Dawn Mission Nears Ceres Orbit Maneuvers - 3

Fig. 1 The ice dome on Ceres (Click to Enlarge)
In this series we are following the Dawn Mission which is now orbiting the "asteroid" or "dwarf planet" Ceres located within the Asteroid Belt.

The Asteroid Belt is located between the planets Mars and Jupiter.

In the previous post of this series we took note of the odd "pyramid mountain" that is higher than any mountain in the continental U.S. (Dawn Mission Nears Ceres Orbit Maneuvers - 2).

One of the inquiries ongoing in this series is whether we have better evidence now that Dawn's orbit is closer to Ceres than the International Space Station is to the Earth.

This evidence IMO indicates further that the Exploded Planet Hypothesis (EPH) or Exploded Planet Theory (EPT) is substantiated (Are Some or All Comets Pieces of an Exploded Planet?).

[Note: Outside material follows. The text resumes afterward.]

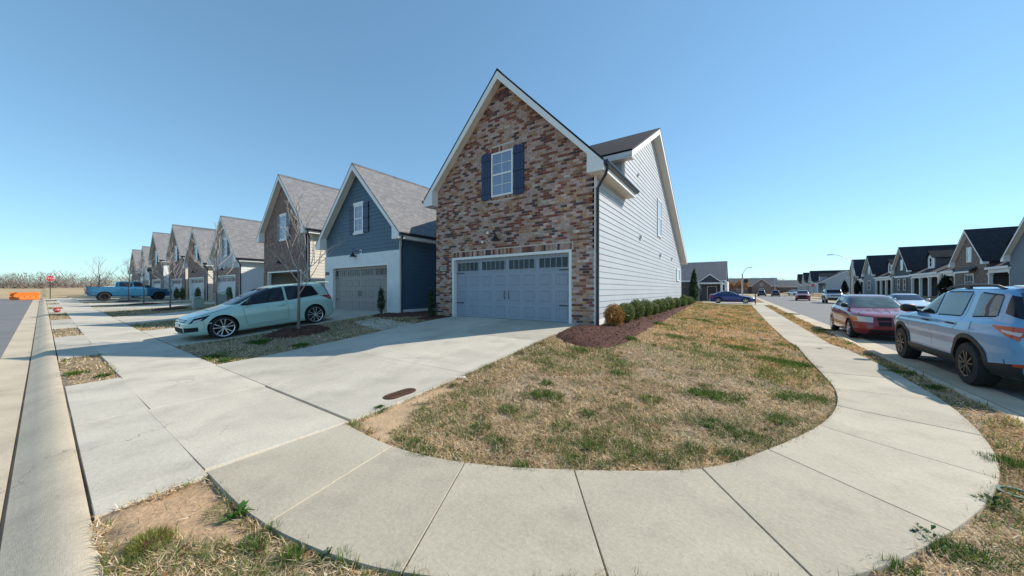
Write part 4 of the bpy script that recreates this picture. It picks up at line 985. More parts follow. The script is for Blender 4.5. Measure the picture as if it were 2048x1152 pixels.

The Dredd Blog post Weekend Rebel Science Excursion - 46 details some of the fundamentals of that hypothesis or theory.

The speculation about Ceres having an ocean within it is getting some more consideration too.

The dynamic involved, which advances the notion of a subsurface body of salt water, is similar to dynamics on Saturn's moon Enceladus (Weekend Rebel Science Excursion - 40).

Fig. 2 Closer up (click to enlarge)
Anyway, the increased analysis of Ceres is in part stimulated again by a newly discovered ice-salt dome now visible near the center of Occator Crater, the location of the "bright spots" (see Fig. 1, Fig. 2, and the video below).

On Enceladus, water reaches the surface and is vented into space, which eventually builds one of the outer rings of the planet Saturn.

Enceladus is covered by a thick ice sheet, but in the case of Ceres, all of the underground water is covered by a global crust of rock, dirt, and debris.

The dynamic taking place on Ceres, like Enceladus, is that some of the subsurface water is forced up to the surface.

Enceladus has extreme venting of water because the powerful gravity of Saturn creates serious pressures within Enceladus.

On Ceres there is no such pressure, so the forces there slowly form a dome of salty ice, then as the ice sublimates it leaves a salty residue (an ice volcano dynamic).

IMO this is more evidence of a fairly recent (in cosmological time scales) planetary catastrophe which blanketed the solar system with craters caused by pieces of the planet being blasted out in all directions.

The reason I say "recent" is that all the water would have by now oozed out if these two bodies were formed billions of years ago.

The explosion that destroyed a planet and left a rock pile of debris in our solar system, IMO took place millions of years ago, not billions.

If it had been billions the water would have been gone long ago because that water is a finite resource on a small dwarf planet.

The previous post in this series is here.



1 comment:

  1. A recent paper agrees with the notion that Saturn's moon Enceladus is younger than previously thought (link).

    It is maybe only 100 million years old, not several billion as current hypotheses would have it.